Whereas the fixed head Ami has wheel trims you can funk up with Minty (green), Icy (white) or Spicy (red) stickers, the Buggy rolls on unadorned gold 14-inch steel wheels. The premium for a Buggy is €1600 (around £1,365) in France, with prices starting at €9,590 (broadly £8,200).
It’s unusual for a brand’s cheapest car to be its image-builder, especially one with a 28mph top speed and packing just 8bhp. The battery is just 5.5kWh – smaller than many plug-in hybrids’ – and charging to its 46-mile max range takes four hours with a 3kW charger.
So the Ami is not your typical car – indeed it’s actually a quadricycle, one that starts at £7,695 for the outgoing model in the UK. “It’s one of the highest traffic drivers to our website,” said Taylor. “People ask ‘what is that?’ and investigate it: Ami is a great brand halo.”

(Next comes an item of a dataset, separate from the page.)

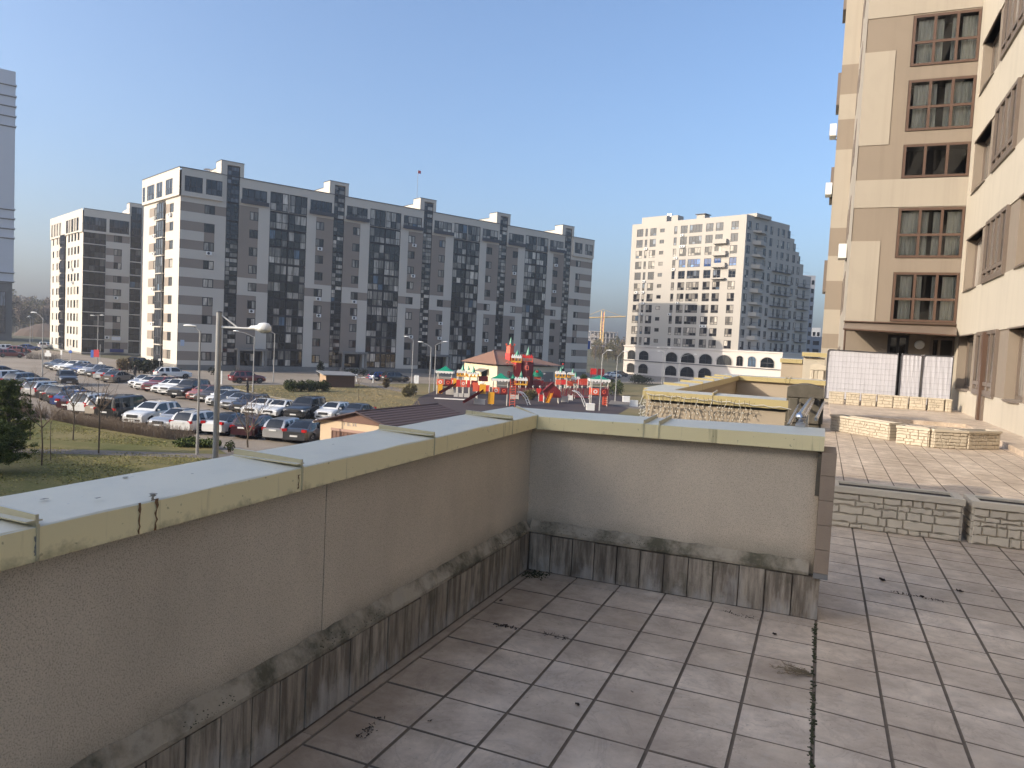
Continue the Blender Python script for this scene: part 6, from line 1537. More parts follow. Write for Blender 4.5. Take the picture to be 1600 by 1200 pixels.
def scatter(mb, r2, c, rad_, n, size, flat=1.0, m=0, up=0, wid=.5):
    for k in range(n):
        while True:
            v = Vector((r2.uniform(-1,1),r2.uniform(-1,1),r2.uniform(-1,1)))
            if v.length < 1: break
        p = Vector(c)+Vector((v.x*rad_[0],v.y*rad_[1],v.z*rad_[2])); a = Vector((r2.gauss(0,1),r2.gauss(0,1),r2.gauss(0,1)*flat+up)).normalized(); b_ = a.orthogonal().normalized(); b_ = Matrix.Rotation(r2.uniform(0,6),3,a) @ b_
        s = size*r2.uniform(.6,1.4); mb.face([p-b_*s*wid, p+a*s, p+b_*s*wid], m) 
def branch(mb, r2, p, d, L, r, depth, spread=.6, lift=.25):
    q = p; pts = [p]; dd = d.copy(); n = 4
    for k in range(n):
        dd = (dd+Vector((r2.gauss(0,.12),r2.gauss(0,.12),r2.gauss(0,.06)+lift*.1))).normalized(); q = q+dd*L/n; pts.append(q)
    mb.tube(pts, [r*(1-.6*k/n) for k in range(n+1)], 5 if depth > 1 else 3, 0, False)
    if depth <= 0: return
    for k in range(r2.choice((3,4))):
        i = r2.choice((1,2,3,4)); a = r2.uniform(0,2*PI); o = dd.orthogonal().normalized(); side = Matrix.Rotation(a,3,dd) @ o
        branch(mb, r2, pts[i], (dd*(1-spread)+side*spread+Zv*lift).normalized(), L*r2.uniform(.45,.7), r*(1-.6*i/n)*.65, depth-1, spread, lift)
def bare_tree(px, py, h, label, seed, r=.035, fork=None, fr=.45):
    r2 = random.Random(seed); p = G(px,py); t = thing('bare_tree', label, 'tree', (p.x,p.y,GZ+.08), 0, 'bare young trees on the near lawn'); m = MB()
    m.tube([(0,0,0),(r2.gauss(0,.02),r2.gauss(0,.02),h*fr*.5),(r2.gauss(0,.03),0,h*fr)], [r,r*.9,r*.8], 7, 0, False); m.build('trunk', M['bark'], t, 60)
    m = MB()
    for k in range(fork or 7):
        a = 2*PI*k/(fork or 7)+r2.uniform(-.4,.4); z = h*fr*(1 if fork else r2.uniform(.75,1.0)); branch(m, r2, Vector((0,0,z)), Vector((math.cos(a)*.6,math.sin(a)*.6,.8)).normalized(), h*(1-fr)*r2.uniform(.7,1.0), r*.62, 2)
    m.build('crown', M['twig'], t); return t
bare_tree(114,690,4.2,'bare young tree on the lawn before the black van',1,.04,None,.55); bare_tree(154,711,4.6,'bare young tree by the path, right of the first one',2,.045,None,.6); bare_tree(65,730,3.8,'bare sapling with a pale wrapped trunk right of the pine',3,.04,5,.5)
bare_tree(47,690,4.6,'thin bare leaning sapling behind the pine',4,.03,3,.7); bare_tree(387,701,3.6,'bare forked young tree between the lamp posts and the garage',5,.06,6,.22); bare_tree(79,722,3.2,'spindly bare sapling right of the wrapped one',6,.02,3,.6); bare_tree(560,627,3.0,'small bare sapling on the dry lawn right of the shed',7,.03,4,.6)
def pine(px, py, h, label, seed, spread=2.2):
    r2 = random.Random(seed); p = G(px,py); t = thing('pine_tree', label, 'tree', (p.x,p.y,GZ+.05)); m = MB(); m.tube([(0,0,0),(.04,.03,h*.5),(0,0,h*.97)], [.14,.10,.03], 8); m.build('trunk', M['bark'], t, 60)
    m = MB(); br = MB(); z = h*.22
    while z < h*.98:
        u = (z/h-.22)/.76; L = spread*(1-u)**.75*(.75+.5*r2.random())+.18; n = 6
        for k in range(n):
            a = 2*PI*k/n+r2.uniform(-.5,.5); l = L*r2.uniform(.6,1.15); d = Vector((math.cos(a),math.sin(a),.22)); br.tube([(0,0,z),d*l*.6+Zv*z,d*l+Zv*(z+.12)], [.03,.02,.008], 4, 0, False)
            for q in range(5):
                c = d*l*(.35+.16*q)+Zv*(z+.02*q)+Vector((r2.gauss(0,.10),r2.gauss(0,.10),r2.gauss(0,.06)))
                scatter(m, r2, c, (.20,.20,.12), 46, .15, 1.0, 0, .5, .16)
        z += h*.085*r2.uniform(.8,1.2)
    br.build('branches', M['bark'], t); m.build('crown', M['needle'], t); return t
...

But online interest doesn’t translate into big sales. The UK team reckons that Britain’s superior rural bus services (just how bad can they be in France?), and the dwindling of British scooter culture since the heady days of mod culture, captured in the film Quadrophenia, limits the pool of young people who could drive an Ami.
And that’s the key factor limiting potential: UK drivers need to be 16 and have a scooter licence, whereas in many European countries the minimum Ami age is 14 after obtaining a permit. And those two years make a big difference, with European parents acquiring one so the children can get to school independently, a group which makes up the majority of sales.

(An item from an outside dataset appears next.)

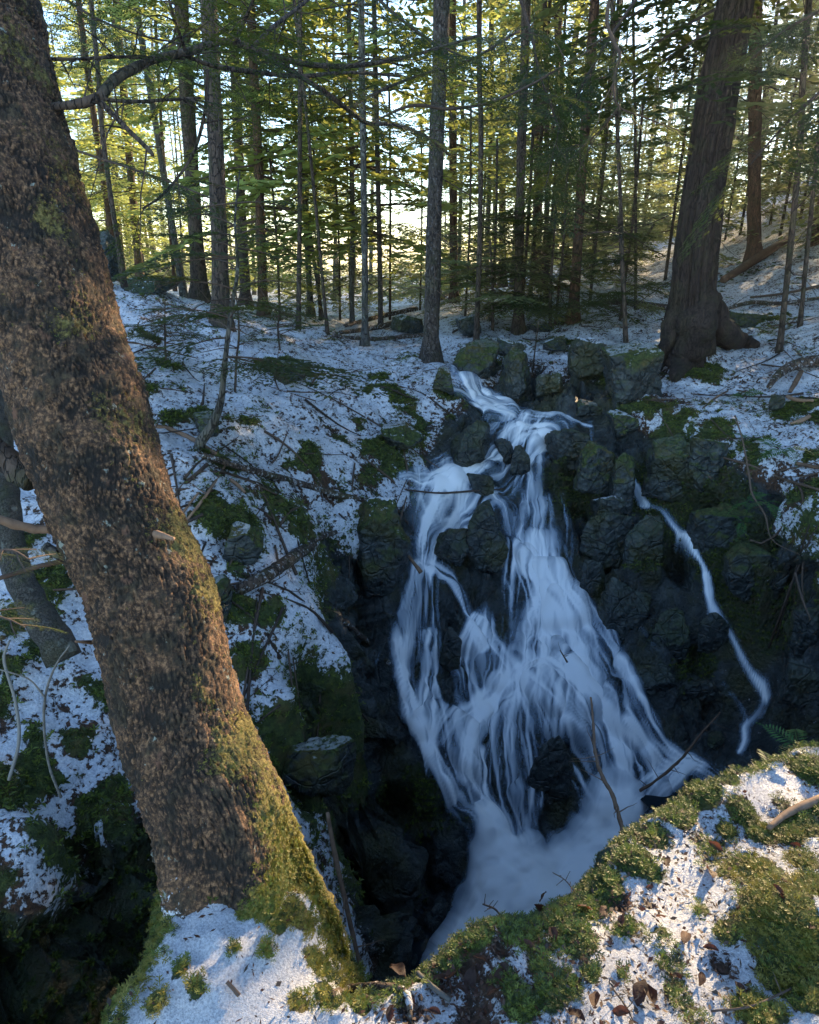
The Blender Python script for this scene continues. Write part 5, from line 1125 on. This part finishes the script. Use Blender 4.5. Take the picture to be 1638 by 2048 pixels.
ROCKS += [('angular dark crag in the cliff left of the trickle, below the snow-patched ledge', 1225,1100,92,140,0,.35,61,dict(depth=.5,planes=11,back=.17)),
 ('tall dark pillar of rock in the cliff just left of the trickle', 1285,1140,64,180,0,.35,62,dict(depth=.6,planes=11,back=.17)),
 ('wet dark block low in the cliff between the falls and the trickle', 1255,1250,90,140,0,.2,63,dict(depth=.5,planes=11,back=.17)),
 ('dark block of cliff at the inner bend of the trickle', 1345,1300,84,120,0,.5,64,dict(depth=.5,planes=11,back=.17)),
 ('narrow wet rib of rock at the right edge of the main fall', 1192,1190,50,120,0,.15,65,dict(depth=.5,planes=11,back=.17)),
 ('low dark block at the pool edge below the cliff', 1320,1400,100,90,0,.2,66,dict(depth=.6,planes=11,back=.17)),
 ('wet block between the pool edge and the lower trickle', 1400,1410,84,70,0,.2,67,dict(depth=.6,planes=11,back=.17)),
 ('mossy crag in the cliff right of the upper trickle', 1455,1070,100,110,0,1.1,68,dict(depth=.5,planes=11,back=.17)),
 ('big mossy face of rock right of the middle trickle', 1520,1170,110,150,0,.9,69,dict(depth=.5,planes=11,back=.17)),
 ('dark mossy block at the right edge low in the cliff', 1640,1290,90,130,0,.5,70,dict(depth=.5,planes=11,back=.17)),
 ('dark block in the shadow at the right edge above the ferns', 1625,1400,90,100,0,.2,71,dict(depth=.5,planes=11,back=.17))]
ROCKS = [(l, u, v, (w * 1.2 if kw.get('back') == .17 else w), (h * 1.12 if kw.get('back') == .17 else h), a_, b_, c_, kw) for l, u, v, w, h, a_, b_, c_, kw in ROCKS]
for lb, u, v, w, h, sn_, mo_, sd, kw in ROCKS: rock(lb, u, v, w, h, sn_, mo_, sd, **kw)
rock('pointed dark slab leaning on the mossy rim of the near bank', 1222, 1712, 60, 78, 0, .5, 50, bvh=BANK_BVH, tdef=1.9, planes=9, depth=.5, tilt=.5)
rock('small dark slab under the moss at the rim of the near bank', 1190, 1752, 40, 44, 0, .6, 51, tdef=1.86, planes=9, depth=.5, tilt=.3)

# ------------------------------------------------------------------ logs, branches, sticks
def stick(name, label, cat, pxs, mat, src='g', lift=.01, sides=8, rough=.12, n=None, seed=0, group=None, parent=None, side=None, snowtop=0, twmat='twig'):
    """pxs: (u, v, width px[, depth])"""
    Q = []
    for p in pxs:
        g = at(*p[:2], p[3]) if len(p) > 3 else (ghit(p[0], p[1]) if src == 'g' else bhit(p[0], p[1])); t = g[1] * CP - g[2] * SP; r = p[2] * t / F_PX * .5
        Q.append([*(g + (np.array([0, 0, lift + r * .8]) if len(p) < 4 else 0)), r])
    Q = np.array(Q); org = Q[0, :3] if parent is None else np.array(parent.location); n = n or max(6, 5 * len(Q)); S = spline(Q, n)
    mb = MB(); mb.add(*tube(S[:, :3] , np.clip(S[:, 3], .0012, 9), sides, True, rough, seed))
    if side:
        rg = np.random.default_rng(seed + 31)
        for k in range(side[0]):
            i_ = rg.integers(1, n - 1); d = rg.normal(0, 1, 3); d[2] = abs(d[2]) * .5; tt = S[min(i_ + 1, n - 1), :3] - S[i_ - 1, :3]; tt /= np.linalg.norm(tt); d = d - tt * (d @ tt) * .5; d /= np.linalg.norm(d)
            l = side[1] * rg.uniform(.3, 1.1); q_ = np.linspace(0, 1, 5)[:, None]; R_ = S[i_, :3] + d * l * q_ + rg.normal(0, .03 * l, (5, 3)) * q_
            mb.add(*tube(R_, np.linspace(max(.0012, S[i_, 3] * .45), .0008, 5), 4, False))
    o = mb.build(name, [M[mat]], parent=parent, origin=org)
    if parent is None: tag(o, label, cat, group)
    return o
ST = [
 ('fallen_log', 'dark bare log slanting down across the left bank', 'log', [(405,918,11),(500,948,14),(600,975,14),(690,1000,13),(738,1008,9)], 'log', {}),
 ('fallen_branch', 'forked dead branch under the foot of the curved sapling', 'branch', [(312,858,8),(350,868,9),(395,890,9),(432,914,7)], 'wood', {}),
 ('fallen_log', 'short snow-dusted log wedged across the left bank', 'log', [(480,1192,26),(540,1160,27),(600,1118,25),(625,1100,22)], 'log', {}),
 ('fallen_branch', 'snowy branch leading from the short log toward the cleft', 'branch', [(612,1100,16),(640,1082,14),(672,1070,9)], 'log', {}),
 ('stick', 'pale broken stick lying aslant behind the leaning trunk, longer one', 'stick', [(362,1062,6),(410,1000,6),(458,925,4)], 'wood', dict(side=(3,.12))),
 ('stick', 'pale broken stick lying aslant behind the leaning trunk, shorter one', 'stick', [(355,1048,5),(378,1015,5),(398,990,4)], 'wood', {}),
 ('stick', 'short snapped stick pointing down near the dark bare log', 'stick', [(462,965,7),(478,978,8),(490,990,6)], 'wood', {}),
 ('fallen_branch', 'mossy branch end poking over the cleft left of the falls', 'branch', [(690,1250,12),(735,1290,11),(778,1332,10)], 'log', {}),
 ('stick', 'thin twig on the snow above the overhang', 'stick', [(515,1450,3),(560,1415,4),(600,1385,3)], 'twig', {}),
 ('fallen_log', 'peeled tan log lying up the right slope', 'log', [(1445,572,14),(1490,545,17),(1540,512,17),(1575,488,14)], 'wood', dict(lift=.05)),
 ('fallen_log', 'dark rotten log on the slope left of the big hemlock', 'log', [(1180,612,8),(1240,610,12),(1300,618,13),(1345,622,11)], 'log', {}),
 ('fallen_log', 'uppermost snow-topped log crossing the stream behind the falls', 'log', [(690,668,7),(760,648,9),(835,632,9)], 'log', dict(lift=.10)),
 ('fallen_log', 'middle snow-topped log crossing the stream behind the falls', 'log', [(680,676,8),(740,668,10),(800,655,11)], 'log', dict(lift=.05)),
 ('fallen_log', 'lowest brown log crossing the stream behind the falls', 'log', [(660,684,6),(750,690,8),(850,682,9)], 'log', dict(lift=.06)),
 ('fallen_log', 'snow-covered log leaning behind the streamside tree', 'log', [(860,620,6),(885,605,9),(900,592,8)], 'log', dict(lift=.08)),
 ('fallen_log', 'thin log with a snow ridge on the shaded slope far right of centre', 'log', [(1250,520,7),(1280,500,8),(1305,470,5)], 'log', dict(lift=.1)),
 ('fallen_branch', 'long grey branch lying behind the right spreading root', 'branch', [(1440,625,6),(1500,610,8),(1560,612,8),(1638,600,6)], 'log', dict(side=(4,.3))),
 ('fallen_branch', 'snow-edged branch crossing at the right edge above the saplings', 'branch', [(1500,598,4),(1570,590,5),(1638,576,6)], 'twig', {}),
 ('exposed_root', 'arched mossy root at the right edge of the snow', 'root', [(1535,788,10),(1555,765,16),(1590,748,22),(1650,740,26)], 'log', dict(lift=.05)),
 ('exposed_root', 'bare tan root branching down under the arched root', 'root', [(1600,755,9),(1590,775,10),(1578,795,8)], 'wood', dict(lift=.04)),
 ('exposed_root', 'bare tan root lying on the snow below the arched root', 'root', [(1572,800,7),(1595,808,8),(1625,808,6)], 'wood', dict(lift=.02)),
 ('stick', 'pale short stick at the brown litter near the right edge', 'stick', [(1590,932,8),(1620,938,8),(1650,942,7)], 'wood', {}),
 ('stick', 'mossy stub of branch on the snow at the right', 'stick', [(1580,852,6),(1600,848,10),(1618,838,8)], 'wood', {}),
 ('fallen_branch', 'dark branch along the snow edge over the cliff at right', 'branch', [(1430,915,4),(1500,935,5),(1560,960,5),(1638,985,6)], 'twig', dict(side=(6,.25))),
 ('stick', 'slanting twig on the snow below the green fern', 'stick', [(1405,820,3),(1430,800,4),(1455,785,3)], 'twig', {}),
 ('stick', 'rootlike stick lying by the foot of the big hemlock', 'stick', [(1285,790,4),(1305,775,5),(1328,755,4)], 'twig', {}),
 ('stick', 'forked twig on the stony slope left of the boulders', 'stick', [(905,668,4),(930,655,5),(955,645,3)], 'twig', dict(side=(3,.15))),
 ('stick', 'dead stem propped down the dark chasm wall', 'stick', [(655,1625,8,3.25),(668,1700,10,3.25),(688,1790,10,3.25),(708,1880,9,3.25),(728,1965,8,3.25)], 'wood', dict(side=(3,.15))),
 ('dead_twig_cluster', 'knobbly dead stem with seed clumps standing before the lower falls', 'branch', [(1182,1395,4,4.3),(1186,1440,5,4.2),(1190,1500,6,4.1),(1203,1550,7,4.0),(1225,1590,8,3.9),(1240,1640,8,3.8),(1252,1695,9,3.7)], 'wood', dict(side=(9,.17),rough=.6)),
 ('fallen_branch', 'knobbly dead branch reaching over the shallow pool at the right', 'branch', [(1280,1582,6,4.4),(1320,1555,5,4.5),(1365,1515,6,4.6),(1400,1470,4,4.7),(1440,1425,3,4.8)], 'wood', dict(side=(7,.15),rough=.6)),
 ('stick', 'thin reddish stick caught on the ledge in the left arm of the falls', 'stick', [(795,1075,4,5.2),(820,1115,6,5.15),(842,1145,9,5.1)], 'wood', {}),
 ('stick', 'twiggy debris lying along the ledge above the left arm', 'stick', [(810,1004,3),(880,1010,4),(950,1005,4),(1010,1000,2)], 'twig', dict(lift=.10, side=(10,.07))),
 ('stick', 'little forked twig jutting from the main veil of the falls', 'stick', [(1120,1300,2,5.0),(1135,1325,4,4.98)], 'twig', dict(side=(4,.08))),
 ('bare_sapling', 'arching bare sapling stem hanging over the right cliff', 'branch', [(1470,830,2,5.0),(1485,880,3,4.95),(1498,950,4,4.9),(1505,990,4,4.85),(1530,1030,4,4.8),(1545,1080,2,4.75),(1600,1110,2,4.7)], 'twig', dict(side=(5,.2))),
 ('bare_sapling', 'thin bent stem in the dark hollow at the right edge', 'branch', [(1590,1145,4,4.4),(1605,1200,4,4.35),(1622,1240,3,4.3)], 'twig', {}),
 ('bare_shrub', 'pale leafless forked shrub in the hollow left of the leaning trunk', 'shrub', [(122,1595,5,2.35),(98,1530,5,2.3),(88,1450,5,2.25),(92,1385,5,2.2),(112,1330,4,2.15),(140,1290,3,2.1)], 'twig_pale', {}),
 ('bare_shrub', 'pale thin fork reaching left from the leafless shrub', 'shrub', [(90,1395,4,2.2),(60,1360,3,2.15),(20,1345,3,2.1),(-20,1335,2,2.1)], 'twig_pale', {}),
 ('bare_shrub', 'mossy bent stem rising along the left edge of the hollow', 'shrub', [(18,1560,7,2.3),(38,1480,7,2.3),(30,1400,6,2.3),(8,1320,6,2.3),(20,1280,4,2.3)], 'twig_pale', {}),
 ('fallen_branch', 'bark-covered branch lying across the chasm brink at the bottom', 'branch', [(660,1992,16),(700,1985,22),(760,1980,22),(812,1990,18),(822,2048,8)], 'log', dict(src='b', lift=-.004)),
 ('stick', 'lichened stick slanting on the leaves of the near bank', 'stick', [(835,1955,10),(868,1985,11),(900,2010,10)], 'twig_pale', dict(src='b', side=(2,.03))),
 ('fallen_branch', 'brown branch half sunk in moss at the right of the near bank', 'branch', [(1535,1665,10),(1575,1635,15),(1640,1608,18)], 'wood', dict(src='b')),
 ('stick', 'thin twig sticking up from the mossy rim over the foam', 'stick', [(1010,1850,3,1.75),(992,1820,4,1.77),(965,1808,3,1.78)], 'twig', dict(side=(5,.03))),
 ('stick', 'fine dry stem standing on the rim of the near bank', 'stick', [(1150,1785,2,1.8),(1130,1760,2,1.8),(1105,1745,2,1.8)], 'twig', dict(side=(5,.03))),
 ('stick', 'long thin twig lying along the bottom of the near bank', 'stick', [(1420,2030,4),(1500,2020,5),(1580,1985,4)], 'twig', dict(src='b', side=(4,.06))),
 ('stick', 'dark twig on the snow at the bottom centre of the near bank', 'stick', [(1225,1985,4),(1250,2020,4),(1265,2048,3)], 'twig', dict(src='b', side=(3,.04))),
 ('stick', 'grey twig standing by the snow mound at the trunk foot', 'stick', [(245,2030,5,1.44),(265,1995,5,1.44),(288,1965,4,1.44)], 'twig_pale', {}),
 ('stick', 'short dark stick lying on the snow mound, right one', 'stick', [(455,1972,8),(480,2000,9)], 'twig', dict(src='b')),
]
for k, (nm, lb, ct, px, mt_, kw) in enumerate(ST): stick(nm, lb, ct, px, mt_, seed=k, **kw)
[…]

Some high-profile UK corporates have embraced the Ami, including Center Parcs, Luton Airport and former Rothschild family home Waddesdon Manor in Buckinghamshire. And retail customers? “Owners are older in the UK than Europe, and tend to be urban drivers in their late 60s or early 70s,” says Taylor.
Citroen reckons it’s revolutionised electric micromobility in Europe. But in the UK the Ami is more like an upmarket mobility scooter for progressive pensioners.